▶ [What this task involves] Exactly retype the lines of the material from its first line to the line with "scene.view_settings.exposure=0.0", including both.

▶ [Data]
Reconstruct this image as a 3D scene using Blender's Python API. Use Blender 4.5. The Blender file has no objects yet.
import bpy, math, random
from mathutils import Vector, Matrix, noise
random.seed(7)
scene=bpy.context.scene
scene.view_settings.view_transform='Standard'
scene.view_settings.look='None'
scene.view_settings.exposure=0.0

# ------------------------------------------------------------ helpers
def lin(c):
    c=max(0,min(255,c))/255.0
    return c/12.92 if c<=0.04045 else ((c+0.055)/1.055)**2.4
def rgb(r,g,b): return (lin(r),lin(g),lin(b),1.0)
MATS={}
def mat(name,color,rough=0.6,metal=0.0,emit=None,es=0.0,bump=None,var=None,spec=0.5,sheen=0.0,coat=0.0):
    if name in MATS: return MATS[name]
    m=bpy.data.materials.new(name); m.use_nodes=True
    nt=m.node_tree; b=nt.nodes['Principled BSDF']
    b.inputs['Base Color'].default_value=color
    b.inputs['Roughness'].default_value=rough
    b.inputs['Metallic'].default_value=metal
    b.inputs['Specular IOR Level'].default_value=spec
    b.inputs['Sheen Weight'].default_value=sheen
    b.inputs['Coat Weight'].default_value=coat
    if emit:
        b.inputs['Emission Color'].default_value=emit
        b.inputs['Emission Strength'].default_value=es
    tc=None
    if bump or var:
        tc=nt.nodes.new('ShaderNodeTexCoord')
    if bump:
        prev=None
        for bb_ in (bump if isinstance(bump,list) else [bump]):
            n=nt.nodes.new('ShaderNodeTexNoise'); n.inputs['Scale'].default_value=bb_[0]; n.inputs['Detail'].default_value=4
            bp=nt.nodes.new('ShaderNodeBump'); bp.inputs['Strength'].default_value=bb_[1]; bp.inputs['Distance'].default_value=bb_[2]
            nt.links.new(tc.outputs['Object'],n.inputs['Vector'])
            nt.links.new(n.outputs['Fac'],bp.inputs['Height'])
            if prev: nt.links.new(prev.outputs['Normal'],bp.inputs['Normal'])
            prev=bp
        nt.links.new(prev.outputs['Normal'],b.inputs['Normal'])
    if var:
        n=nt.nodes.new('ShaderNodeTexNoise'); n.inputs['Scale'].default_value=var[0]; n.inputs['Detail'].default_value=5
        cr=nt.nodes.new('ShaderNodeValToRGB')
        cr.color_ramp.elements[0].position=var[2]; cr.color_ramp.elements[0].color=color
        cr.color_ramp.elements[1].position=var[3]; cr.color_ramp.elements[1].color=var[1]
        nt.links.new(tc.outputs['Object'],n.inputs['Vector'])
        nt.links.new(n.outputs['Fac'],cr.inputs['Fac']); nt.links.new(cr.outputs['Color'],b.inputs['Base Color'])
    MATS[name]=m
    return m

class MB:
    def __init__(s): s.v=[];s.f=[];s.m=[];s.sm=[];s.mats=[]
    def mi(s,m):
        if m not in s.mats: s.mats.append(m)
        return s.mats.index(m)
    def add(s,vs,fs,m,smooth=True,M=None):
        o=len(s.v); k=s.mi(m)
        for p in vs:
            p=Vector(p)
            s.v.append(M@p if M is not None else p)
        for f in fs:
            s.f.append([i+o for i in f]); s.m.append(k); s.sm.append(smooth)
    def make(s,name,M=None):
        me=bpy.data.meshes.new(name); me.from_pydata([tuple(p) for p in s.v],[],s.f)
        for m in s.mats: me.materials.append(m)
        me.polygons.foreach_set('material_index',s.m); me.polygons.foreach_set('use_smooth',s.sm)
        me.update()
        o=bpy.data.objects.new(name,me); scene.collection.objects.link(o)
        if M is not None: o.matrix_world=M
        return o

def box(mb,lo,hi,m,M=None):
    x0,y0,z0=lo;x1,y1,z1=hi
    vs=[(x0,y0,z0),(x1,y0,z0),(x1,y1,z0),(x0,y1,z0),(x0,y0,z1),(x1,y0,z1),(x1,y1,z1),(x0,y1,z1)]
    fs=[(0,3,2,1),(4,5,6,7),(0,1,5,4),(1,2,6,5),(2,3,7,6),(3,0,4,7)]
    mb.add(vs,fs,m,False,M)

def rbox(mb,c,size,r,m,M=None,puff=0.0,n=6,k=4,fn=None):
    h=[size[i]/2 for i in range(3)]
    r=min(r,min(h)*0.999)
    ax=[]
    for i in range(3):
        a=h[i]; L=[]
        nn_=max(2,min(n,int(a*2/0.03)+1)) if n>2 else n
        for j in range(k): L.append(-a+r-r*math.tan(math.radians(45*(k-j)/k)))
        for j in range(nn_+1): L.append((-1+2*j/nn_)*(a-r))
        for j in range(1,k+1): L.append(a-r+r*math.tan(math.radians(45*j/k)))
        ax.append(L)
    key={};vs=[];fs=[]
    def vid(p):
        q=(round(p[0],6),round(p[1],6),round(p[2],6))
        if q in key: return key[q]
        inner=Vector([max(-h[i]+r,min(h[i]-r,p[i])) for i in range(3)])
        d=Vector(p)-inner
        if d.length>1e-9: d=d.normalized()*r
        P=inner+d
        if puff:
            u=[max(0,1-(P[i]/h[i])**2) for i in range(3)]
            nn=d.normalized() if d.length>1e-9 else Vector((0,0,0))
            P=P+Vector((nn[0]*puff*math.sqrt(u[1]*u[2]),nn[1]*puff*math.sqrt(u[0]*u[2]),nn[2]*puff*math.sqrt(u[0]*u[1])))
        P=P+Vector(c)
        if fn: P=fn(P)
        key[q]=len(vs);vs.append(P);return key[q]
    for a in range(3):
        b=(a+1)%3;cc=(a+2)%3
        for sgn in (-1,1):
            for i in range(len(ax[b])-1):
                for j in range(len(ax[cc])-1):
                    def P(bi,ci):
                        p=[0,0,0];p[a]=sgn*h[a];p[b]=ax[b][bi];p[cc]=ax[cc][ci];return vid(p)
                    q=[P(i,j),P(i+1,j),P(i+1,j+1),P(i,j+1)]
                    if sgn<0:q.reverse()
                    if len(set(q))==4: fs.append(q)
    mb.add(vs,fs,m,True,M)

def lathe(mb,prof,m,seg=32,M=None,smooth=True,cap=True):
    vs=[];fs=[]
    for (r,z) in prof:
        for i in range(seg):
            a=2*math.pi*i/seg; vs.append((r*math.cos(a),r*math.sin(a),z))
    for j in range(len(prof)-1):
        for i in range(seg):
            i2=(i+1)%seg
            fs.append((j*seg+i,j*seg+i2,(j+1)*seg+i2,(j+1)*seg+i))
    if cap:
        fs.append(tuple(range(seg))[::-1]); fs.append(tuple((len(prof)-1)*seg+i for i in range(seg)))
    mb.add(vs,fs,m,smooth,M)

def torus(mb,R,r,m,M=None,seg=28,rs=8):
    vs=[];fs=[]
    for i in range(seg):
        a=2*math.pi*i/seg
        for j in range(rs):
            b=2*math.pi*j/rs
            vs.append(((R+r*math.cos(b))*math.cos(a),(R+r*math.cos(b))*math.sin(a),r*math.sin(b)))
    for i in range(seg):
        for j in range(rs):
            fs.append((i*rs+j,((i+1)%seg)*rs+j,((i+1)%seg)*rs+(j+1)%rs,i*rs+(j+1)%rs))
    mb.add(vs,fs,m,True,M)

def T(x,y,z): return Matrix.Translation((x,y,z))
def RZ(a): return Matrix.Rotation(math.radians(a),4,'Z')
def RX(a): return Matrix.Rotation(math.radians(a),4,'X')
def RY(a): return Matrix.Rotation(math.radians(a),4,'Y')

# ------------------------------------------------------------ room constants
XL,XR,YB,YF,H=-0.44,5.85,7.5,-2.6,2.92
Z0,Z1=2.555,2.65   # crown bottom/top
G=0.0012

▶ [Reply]
Reconstruct this image as a 3D scene using Blender's Python API. Use Blender 4.5. The Blender file has no objects yet.
import bpy, math, random
from mathutils import Vector, Matrix, noise
random.seed(7)
scene=bpy.context.scene
scene.view_settings.view_transform='Standard'
scene.view_settings.look='None'
scene.view_settings.exposure=0.0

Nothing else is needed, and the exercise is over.